The park rangers concluded the decline it must have been due to native predators.  They were oblivious to the fact that the explosion in elk population was causing food shortages for multiple species within the Park.  Their next course of action was to drastically reduce wolves, mountain lions and coyotes.  The more predators they killed the worse the situation became.

By the mid 1900s they had all but eliminated these predators.  The population of game animals experienced years of erratic booms and busts thereafter.

Coyotes, Wolves and Mountain Lions were reintroduced to the park several decades later and the ecological balance has now been restored.

It was only after understanding the real reasons for the elk population fluctuations and the impacts this was having on the overall park ecology, seeing the park as a system of systems, were the rangers able to take the right actions to restore balance.

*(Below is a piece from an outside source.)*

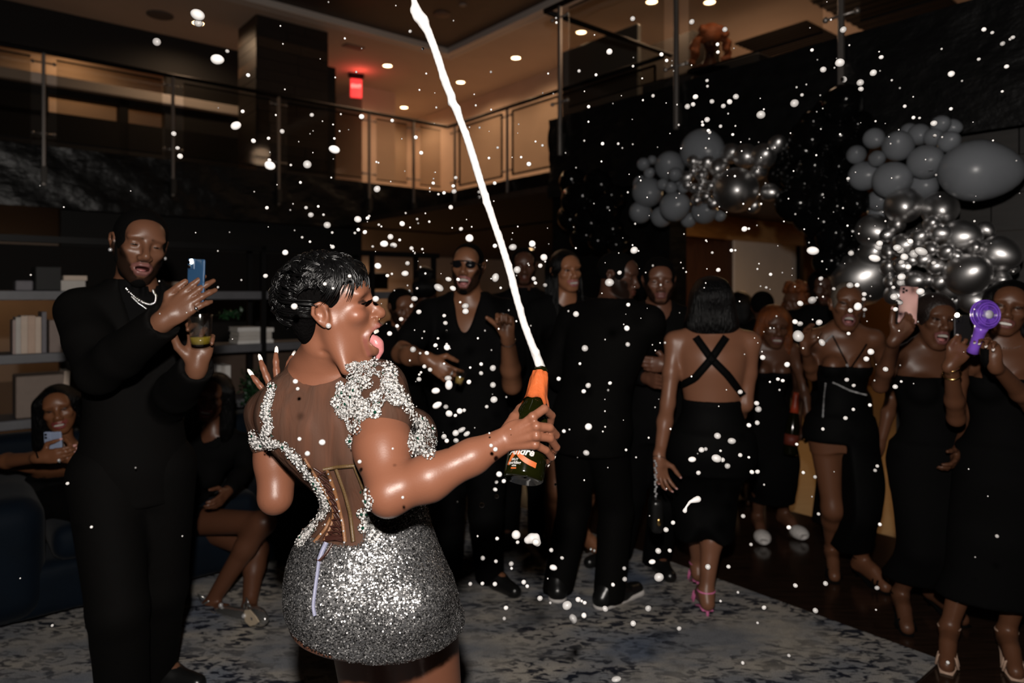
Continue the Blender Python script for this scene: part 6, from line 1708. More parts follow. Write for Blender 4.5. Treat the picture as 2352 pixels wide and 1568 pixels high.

Remember to think about the effects your actions could have when you go to solve your next problem.  Are you going to make one part of a system better but cause the overall system to be worse off?   Ask the question: if we do this then what happens?

Solve problems, don’t create disasters.

Don’t forget about the beavers.

Strategies to avoid creating disasters when making changes to systems of systems:

  1. Look at the whole system before a change – if you are improving part of a process or system, take the time to understand how it works as a system of systems and consider how one change might cause impacts on other systems.  It’s good to run tests or parallel simulations in these situations.

  2. Check for limited slack systems – a limited slack system is where there is limited time to intervene when a process goes from one stage to the next.  Where you have these, build in redundancies like airplane engineers build in buffers and redundancies to avoid failure.